Mein ganz persönlicher Ausblick: Angesichts deutlich gestiegener Zinsen und des Comebacks positiver Realzinsen hat mich die starke Performance des Goldpreises sehr überrascht. Dadurch wurden viele Theorien der vergangenen beiden Jahrzehnte mehr oder weniger über den Haufen geworfen. Was genau die Abkopplung vom Realzins bewirkt hat, wird unter den führenden Analysten konträr diskutiert. Meiner Meinung nach befinden wir uns in einer Ära der historischen Verschiebung der globalen Sicherheitsarchitektur. Es bilden sich gerade neue Machtblöcke: auf der einen Seite westliche Industrienationen unter der Führung der USA und auf der anderen Seite BRICS-Staaten unter der Führung von China. Dies führt im letztgenannten Block zum Bestreben, Währungsreserven anders bzw. neu zu strukturieren. Der US-Dollar wird verkauft und ein Teil der Erlöse fliesst in Gold.
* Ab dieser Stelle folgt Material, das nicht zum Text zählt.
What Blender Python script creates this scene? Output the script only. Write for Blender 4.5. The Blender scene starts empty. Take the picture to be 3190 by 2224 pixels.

Dennoch gibt es an den Goldmärkten natürlich auch Risiken, wenngleich der Bullenmarkt meiner Meinung nach den Höhepunkt noch lange nicht erreicht hat. Blickt man z. B. auf den Terminmarkt in den USA, so haben sich bei Gold-Futures mittlerweile fast rekordhohe Long-Positionen gebildet. Das war in der Vergangenheit sehr oft der Trigger für Korrekturen. Spekulativ und kurzfristig orientierte Investoren sind aktuell wohl etwas zu optimistisch, aber auf lange Sicht verfügt die altbewährte Krisenwährung nach wie vor über glänzende Perspektiven. Ronald-Peter Stöferle, ein erfahrener Fondsmanager der Liechtensteiner Vermögensverwaltung Incrementum AG und Mitautor der weltweit angesehenen jährlichen Goldstudie „In Gold We Trust“, hält bis Ende dieses Jahrzehnts einen Anstieg auf 4.800 Dollar pro Feinunze für möglich. Für mich scheint dies ein realistisches und nachvollziehbares Szenario zu sein.